Cass. Sez VI civ ord. n. 3799 pubbl. 7 feb 2022

il Tribunale di Catanzaro, decidendo sull’opposizione ex art.170 DPR 115/2002 proposta dalla ditta “Eredi Castiello s.r.l” avverso la liquidazione del compenso per l’attività di custodia adottato dal
Pubblico Ministero, accolse il ricorso in quanto il provvedimento impugnato era privo di motivazione ed il compenso era irrisorio;
il giudice dell’opposizione, con ordinanza del 4.1.2021, annullò il decreto senza provvedere alla determinazione del compenso, rimettendo gli atti al Pubblico Ministero
Il ricorso, ai sensi della L. 8 luglio 1980, n. 319, art. 11, comma 5, avverso la liquidazione del compenso ai periti e consulenti tecnici, non è atto di impugnazione, ma atto introduttivo di un procedimento contenzioso, nel quale il giudice adito, anche alla stregua delle regole di cui al richiamato della L. 13 giugno 1942, n. 794, art. 29, sugli onorari di avvocato e procuratore, ha il potere - dovere di verificare la correttezza di detta liquidazione in base ai criteri legali.

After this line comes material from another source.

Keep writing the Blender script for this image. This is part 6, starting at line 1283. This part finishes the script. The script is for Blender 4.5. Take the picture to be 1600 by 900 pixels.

Ne discende che la valutazione del giudice del procedimento di opposizione non è limitata alla verifica della correttezza formale del decreto opposto, ma investe anche la correttezza sostanziale
della liquidazione, ben potendo quindi supplire alle eventuali carenze motivazionali del decreto di liquidazione, e senza che ciò determini l'illegittimità della decisione che in tale sede ponga
rimedio con le proprie motivazioni alle carenti indicazioni del primo giudice.
Trattasi quindi di un procedimento a carattere interamente devolutivo che impone quindi un'integrale rivisitazione della liquidazione, con la necessità di una nuova valutazione, sebbene
con il menzionato limite della non eccedenza della decisione rispetto a quanto richiesto dall'ausiliario, non essendo dato quindi addivenire alla mera declaratoria di invalidità del provvedimento per carenza della motivazione, ma dovendo il giudice dell'opposizione invece autonomamente motivare, ancorchè per relationem con rinvio a quanto esposto nel decreto (laddove
invece il decreto sia munito di adeguata motivazione), sul perchè la liquidazione debba essere compiuta in un certo importo
…..............cassa l’ordinanza impugnata in relazione al motivo accolto e rinvia, anche per le spese del giudizio di legittimità, al Tribunale di Catanzaro in persona di altro Magistrato.